Once our team members all arrived in the workroom, we started discussing our first impressions. Frankly, the experience was quite jaw-dropping. It was much better than we had originally expected. All of us had seen the pictures of the wonky cartoon-like Mark Zuckerberg avatar and the videos of the avatars without legs on the internet. In fact much of that is still true, the pictures and videos on the internet are mostly low fidelity and do not express the 3d experience of seeing hi-fidelity graphics in full 360 vision.

The key takeaways we had from our first Horizon Workrooms meetings were the following:

Wearing a headset makes it difficult to see your keyboard

In order to take notes and type during the meeting I needed to see my keyboard. Horizon workrooms provides a partial AR mode which allows me to turn on video of my real keyboard and real hands during the meeting. In the picture below, the black space to the left of the controller is where my hands and keyboard were visible. Since AR-mode still only displays in black-and-white and in low-fidelity, it was still difficult to read the keys on my keyboard. The Meta Quest Pro provides a color AR-mode which appears to address this issue.
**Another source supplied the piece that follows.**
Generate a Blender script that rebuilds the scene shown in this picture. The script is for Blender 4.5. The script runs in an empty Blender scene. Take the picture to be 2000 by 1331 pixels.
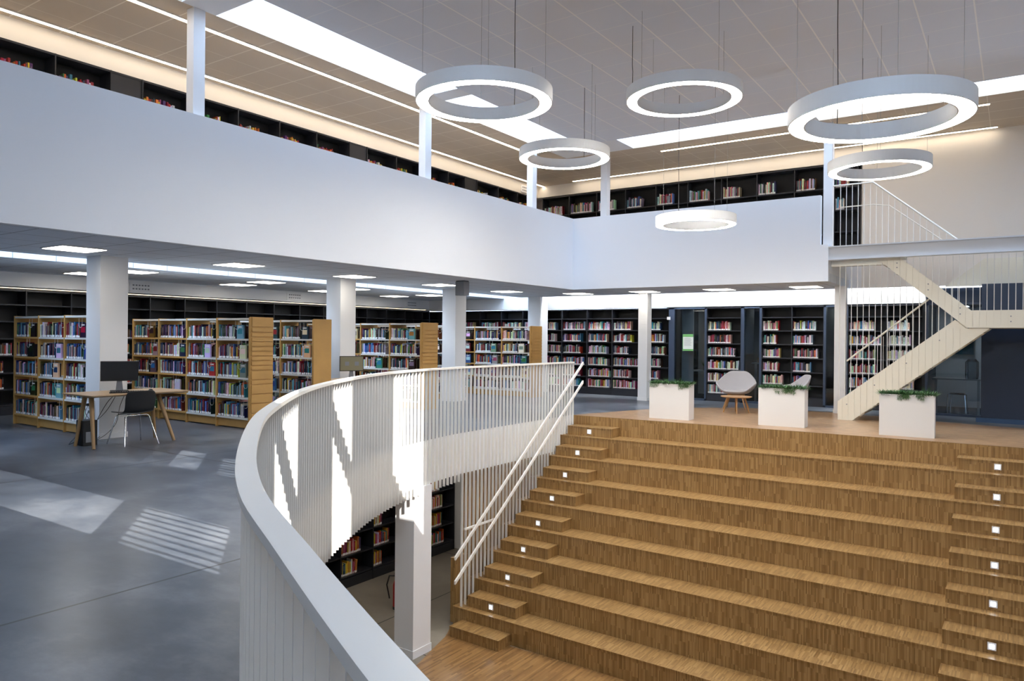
import bpy, bmesh, math, random
from mathutils import Vector, Matrix
from mathutils.geometry import tessellate_polygon
R = random.Random(7)
sc = bpy.context.scene
COL = sc.collection
# ------------------------------------------------------------------ materials
def srgb(c):
    if isinstance(c, str):
        c = [int(c[i:i+2], 16)/255 for i in (0, 2, 4)]
    return [((x+.055)/1.055)**2.4 if x > .04045 else x/12.92 for x in c]
def NT(name):
    m = bpy.data.materials.new(name); m.use_nodes = True
    n = m.node_tree; n.nodes.clear()
    return m, n
def mat(name, col, rough=.5, metal=0, spec=.5, bump=0, bscale=60, var=0, vscale=3):
    m, n = NT(name); N = n.nodes; L = n.links
    o = N.new('ShaderNodeOutputMaterial'); b = N.new('ShaderNodeBsdfPrincipled'); L.new(b.outputs[0], o.inputs[0])
    c = srgb(col); b.inputs['Base Color'].default_value = (*c, 1)
    b.inputs['Roughness'].default_value = rough; b.inputs['Metallic'].default_value = metal
    b.inputs['Specular IOR Level'].default_value = spec
    if bump or var:
        tc = N.new('ShaderNodeTexCoord'); no = N.new('ShaderNodeTexNoise'); L.new(tc.outputs['Object'], no.inputs['Vector'])
        no.inputs['Scale'].default_value = bscale
        if bump:
            bp = N.new('ShaderNodeBump'); bp.inputs['Strength'].default_value = bump; bp.inputs['Distance'].default_value = .01
            L.new(no.outputs[0], bp.inputs['Height']); L.new(bp.outputs[0], b.inputs['Normal'])
        if var:
            n2 = N.new('ShaderNodeTexNoise'); L.new(tc.outputs['Object'], n2.inputs['Vector']); n2.inputs['Scale'].default_value = vscale
            r = N.new('ShaderNodeMapRange'); r.inputs[3].default_value = 1-var; r.inputs[4].default_value = 1+var
            L.new(n2.outputs[0], r.inputs[0])
            mx = N.new('ShaderNodeVectorMath'); mx.operation = 'SCALE'; mx.inputs[0].default_value = c
            L.new(r.outputs[0], mx.inputs['Scale']); L.new(mx.outputs[0], b.inputs['Base Color'])
    return m
def emit(name, col, s):
    m, n = NT(name); N = n.nodes
    o = N.new('ShaderNodeOutputMaterial'); e = N.new('ShaderNodeEmission')
    e.inputs[0].default_value = (*col, 1); e.inputs[1].default_value = s
    n.links.new(e.outputs[0], o.inputs[0]); return m
class G:
    """tiny node graph helper"""
    def __init__(s, name):
        s.m, s.n = NT(name); s.N = s.n.nodes; s.L = s.n.links
        s.o = s.N.new('ShaderNodeOutputMaterial'); s.b = s.N.new('ShaderNodeBsdfPrincipled'); s.L.new(s.b.outputs[0], s.o.inputs[0])
    def put(s, v, sock):
        if hasattr(v, 'is_output'): s.L.new(v, sock)
        else: sock.default_value = v
    def math(s, op, a, b=0.0, c=0.0):
        n = s.N.new('ShaderNodeMath'); n.operation = op; s.put(a, n.inputs[0]); s.put(b, n.inputs[1]); s.put(c, n.inputs[2]); return n.outputs[0]
    def xyz(s):
        t = s.N.new('ShaderNodeNewGeometry'); q = s.N.new('ShaderNodeSeparateXYZ'); s.L.new(t.outputs['Position'], q.inputs[0])
        w = s.N.new('ShaderNodeSeparateXYZ'); s.L.new(t.outputs['True Normal'], w.inputs[0]); s.pos = t.outputs['Position']
        return q.outputs, w.outputs
    def comb(s, a, b, c=0.0):
        n = s.N.new('ShaderNodeCombineXYZ'); s.put(a, n.inputs[0]); s.put(b, n.inputs[1]); s.put(c, n.inputs[2]); return n.outputs[0]
    def white(s, v):
        n = s.N.new('ShaderNodeTexWhiteNoise'); s.L.new(v, n.inputs['Vector']); return n.outputs['Value']
    def noise(s, v, sc_, det=2, rough=.5):
        n = s.N.new('ShaderNodeTexNoise'); s.L.new(v, n.inputs['Vector']); n.inputs['Scale'].default_value = sc_; n.inputs['Detail'].default_value = det
        n.inputs['Roughness'].default_value = rough; return n.outputs[0]
    def ramp(s, f, stops):
        n = s.N.new('ShaderNodeValToRGB'); s.L.new(f, n.inputs[0]); e = n.color_ramp.elements
        while len(e) < len(stops): e.new(.5)
        for k, (p, c) in enumerate(stops): e[k].position = p; e[k].color = (*srgb(c), 1)
        return n.outputs[0]
    def mix(s, f, a, b):
        n = s.N.new('ShaderNodeMix'); n.data_type = 'RGBA'; s.put(f, n.inputs[0])
        s.put(a if hasattr(a, 'is_output') else (*a, 1), n.inputs[6]); s.put(b if hasattr(b, 'is_output') else (*b, 1), n.inputs[7]); return n.outputs[2]
    def vscale(s, v, f):
        n = s.N.new('ShaderNodeVectorMath'); n.operation = 'SCALE'; s.L.new(v, n.inputs[0]); s.put(f, n.inputs['Scale']); return n.outputs[0]

def strip_wood(name, stops, w, l, rough=.38, uv='steps'):
    """industrial parquet: narrow strips of random tone. uv='steps': across x, along y+z"""
    g = G(name); P, Nn = g.xyz()
    if uv == 'steps':
        side = g.math('GREATER_THAN', g.math('ABSOLUTE', Nn[0]), .6)
        u = g.math('ADD', g.math('MULTIPLY', P[0], g.math('SUBTRACT', 1.0, side)), g.math('MULTIPLY', P[1], side))
        horiz = g.math('GREATER_THAN', g.math('ABSOLUTE', Nn[2]), .6)
        v = g.math('ADD', P[2], g.math('MULTIPLY', P[1], horiz))
    else:
        u, v = (P[0], P[1]) if uv == 'y' else (P[1], P[0])
    cu = g.math('FLOOR', g.math('DIVIDE', u, w))
    block = g.math('FLOOR', g.math('DIVIDE', u, w*7))
    off = g.white(g.comb(block, 3.7))
    fine = g.white(g.comb(cu, 1.3))
    cv = g.math('FLOOR', g.math('ADD', g.math('DIVIDE', v, l), g.math('ADD', off, g.math('MULTIPLY', fine, .0 if uv == 'steps' else 1.0))))
    t = g.white(g.comb(cu, cv))
    grain = g.noise(g.comb(g.math('MULTIPLY', u, 90.0), g.math('MULTIPLY', v, 5.0)), 1.0, 2)
    t2 = g.math('ADD', g.math('ADD', g.math('MULTIPLY', t, .5), g.math('MULTIPLY', grain, .35)), .04)
    g.L.new(g.ramp(t2, stops), g.b.inputs['Base Color'])
    g.b.inputs['Roughness'].default_value = rough
    return g.m
M = {}
M['white'] = mat('white_paint', 'e9eaec', .6)
M['panelwhite'] = mat('parapet_white', 'e6e9ee', .55)
M['cream'] = mat('cream_wall', 'e8e2da', .7)
M['metalwhite'] = mat('white_powder_coat', 'e8e6e0', .35)
M['beige'] = mat('cream_powder_coat', 'e2dccb', .4)
M['beam'] = mat('grey_beam_paint', 'c9cdd3', .45)
M['ring'] = mat('ring_housing', 'ebebea', .5)
M['blk'] = mat('black_shelf_laminate', '23252c', .4)
M['blkback'] = mat('black_shelf_back', '141416', .6)
M['navy'] = mat('dark_blue_laminate', '14253c', .4)
M['navytrim'] = mat('blue_skirting', '2b4668', .4)
M['navyframe'] = mat('dark_blue_frame', '38455a', .35)
M['birch'] = mat('birch_veneer', 'bf9455', .45, var=.12, vscale=4)
M['shelfwhite'] = mat('white_shelf_steel', 'd4d2cc', .35)
M['desk'] = mat('ash_wood', 'b3936c', .4, var=.1, vscale=8)
M['deskleg'] = mat('ash_leg', '9c7a50', .45, var=.1, vscale=8)
M['lounge'] = mat('grey_felt', 'b9b7bb', .9, bump=.3, bscale=300)
M['oak'] = mat('oak_leg', 'a97f4e', .45, var=.1, vscale=9)
M['blackplastic'] = mat('black_plastic', '111214', .35)
M['screen'] = mat('screen_black', '1a1c1f', .25)
M['chrome'] = mat('chrome', 'd5d7da', .12, metal=1)
M['planter'] = mat('planter_white', 'dcd9d5', .55)
M['soil'] = mat('soil', '2a2018', .95)
M['leaf'] = mat('foliage_green', '4a7538', .6)
M['leafd'] = mat('foliage_dark', '2f5529', .6)
M['grey'] = mat('grey_plastic', '7d8087', .5)
M['cable'] = mat('cable_black', '1a1a1c', .5)
M['wire'] = mat('steel_wire', '9a9b9c', .35, metal=.6)
M['red'] = mat('extinguisher_red', 'a01818', .3)
M['outlet'] = mat('outlet_white', 'e8e8ea', .4)
M['paper'] = mat('paper', 'dfe6e4', .7)
M['green'] = mat('poster_green', '6fae6a', .7)
M['carpet'] = mat('office_floor', '3b3f45', .8)
M['dark'] = mat('office_dark', '26282b', .8)
M['tan'] = mat('blind_tan', '8f877a', .8)
M['teal'] = mat('teal_card', '2d8fb0', .6)
M['bluew'] = mat('label_blue', '3d79b8', .6)
M['yellow'] = mat('magazine_yellow', 'b8a52a', .6)
M['galv'] = mat('galv', 'aab0b6', .4, metal=.5)
M['olive'] = mat('screen_olive', '7f7a60', .4)
M['ledwarm'] = emit('led_warm', (1, .78, .52), 17)
M['ledwash'] = emit('led_wash', (1, .84, .64), 9)
M['ledshelf'] = emit('led_shelf', (1, .78, .5), 3.0)
M['ringlight'] = emit('ring_diffuser', (1, .95, .88), 40)
M['panel'] = emit('panel_diffuser', (1, .93, .82), 8)
M['stepled'] = emit('step_led', (.85, .92, 1), 6)
M['cove'] = emit('cove_led', (.90, .95, 1), 80)
STEP = [(0, '634a2b'), (.3, '85653b'), (.6, '9b7a4c'), (.85, 'af8f60'), (1, 'ceae80')]
M['step'] = strip_wood('oak_strip_parquet', STEP, .0175, .20, .36)
M['deckw'] = strip_wood('deck_parquet', [(0, '7a5d43'), (.4, 'a07e5c'), (.75, 'b5946f'), (1, 'd0b592')], .03, .12, .3, 'x')
M['loww'] = strip_wood('lower_parquet', [(0, '5d4225'), (.4, '86633c'), (.75, '9d784a'), (1, 'ba9462')], .03, .5, .3, 'y')
def concrete(name, a, b, c, rlo, rhi, js, jx=(), jy=()):
    g = G(name); P, _ = g.xyz()
    v = g.vscale(g.pos, 1.0)
    n1 = g.noise(v, .45, 5, .55); n2 = g.noise(g.comb(g.math('MULTIPLY', P[0], .8), g.math('MULTIPLY', P[1], 1.3)), 2.0, 8, .68)
    t = g.math('ADD', g.math('MULTIPLY', n1, .65), g.math('MULTIPLY', n2, .35))
    col = g.ramp(t, [(.36, a), (.5, b), (.64, c)])
    line = None
    for ax, vals in ((0, jx), (1, jy)):
        for q in vals:
            d = g.math('LESS_THAN', g.math('ABSOLUTE', g.math('SUBTRACT', P[ax], q)), js)
            line = d if line is None else g.math('MAXIMUM', line, d)
    if line is not None: col = g.mix(line, col, srgb('17191c'))
    g.L.new(col, g.b.inputs['Base Color'])
    r = g.N.new('ShaderNodeMapRange'); g.L.new(n2, r.inputs[0]); r.inputs[1].default_value = .3; r.inputs[2].default_value = .7
    r.inputs[3].default_value = rlo; r.inputs[4].default_value = rhi
    g.L.new(r.outputs[0], g.b.inputs['Roughness'])
    return g.m
M['conc'] = concrete('polished_concrete', '343b46', '565d67', '878c93', .277, .31, .011, (-4.56, -8.88, -13.2), (5.58, 10.3, 14.9))
M['conclow'] = concrete('lower_concrete', '6b655c', '827b70', '9a9388', .3, .5, .012, (-8.82, -4.5), (8.5, 12.8))
def tiles(name, col, line, ox, oy, sx, sy, w=.011, w2=None):
    g = G(name); P, _ = g.xyz()
    l = None
    for ax, o, s in ((0, ox, sx), (1, oy, sy)):
        f = g.math('FRACT', g.math('DIVIDE', g.math('SUBTRACT', P[ax], o-100*s), s))
        d = g.math('LESS_THAN', f, (w if ax == 0 or w2 is None else w2)/s)
        l = d if l is None else g.math('MAXIMUM', l, d)
    g.L.new(g.mix(l, srgb(col), srgb(line)), g.b.inputs['Base Color'])
    g.b.inputs['Roughness'].default_value = .8
    bp = g.N.new('ShaderNodeBump'); bp.inputs['Strength'].default_value = .25; bp.inputs['Distance'].default_value = .01; g.L.new(l, bp.inputs['Height']); g.L.new(bp.outputs[0], g.b.inputs['Normal'])
    return g.m
M['tileup'] = tiles('ceiling_tiles_upper', 'e2e6ee', 'fafafa', -5.66, 8.74, .645, .65, .02, .008)
M['tileann'] = tiles('ceiling_tiles_gallery_warmlit', 'c8b8a4', 'e6dccb', -10.38, 5.12, .66, .648, .01, .018)  # tan holds the warm lamp tint; the tiles themselves are taken as white
M['tilelow'] = tiles('ceiling_tiles_lower', 'dde4ee', '878c94', -9.16, 3.83, .645, .64, .014)
def glass(name, tint, rough=.02):
    m, n = NT(name); N = n.nodes; L = n.links
    o = N.new('ShaderNodeOutputMaterial'); mx = N.new('ShaderNodeMixShader'); t = N.new('ShaderNodeBsdfTransparent'); gl = N.new('ShaderNodeBsdfGlossy')
    f = N.new('ShaderNodeFresnel'); f.inputs[0].default_value = 1.5
    t.inputs[0].default_value = (*srgb(tint), 1); gl.inputs['Roughness'].default_value = rough
    L.new(f.outputs[0], mx.inputs[0]); L.new(t.outputs[0], mx.inputs[1]); L.new(gl.outputs[0], mx.inputs[2]); L.new(mx.outputs[0], o.inputs[0])
    return m
M['glass'] = glass('glass_pane', 'c9d3da')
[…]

Hands, head, and mouth movements are mimicked in the workroom

The cameras built onto the Meta Quest 2 capture the location of your hands, the direction your head is facing, and also mimic your mouth movements as you are talking. Meta Quest 2 transposes your body and body movements directly into your Metaverse avatar.

When the person next to you begins talking you can hear their voice in the direction in which they are sitting relative to you. In the video above I show how the cameras are tracking my body movements and what you see is actually being transmitted to my team members in Horizon Worlds.

Desktop Sharing

Desktop sharing is available by downloading the Oculus.com desktop app and installing onto your local PC

https://www.oculus.com/desktop/

You can share your screen onto everyone’s desktops in Horizon Workrooms. I can also display multiple screens at once, since I am no longer limited by the size of my monitor.

Overall Experience

My plan is to continue to do more meetings in Horizon Worlds in the future. I think the technology has enormous potential but is overall still in its infancy. The key bridge component I see is the right blending of AR/VR technologies that will let us bring enough of the real-world and enough of the virtual world in to simulate everyone being in the same room.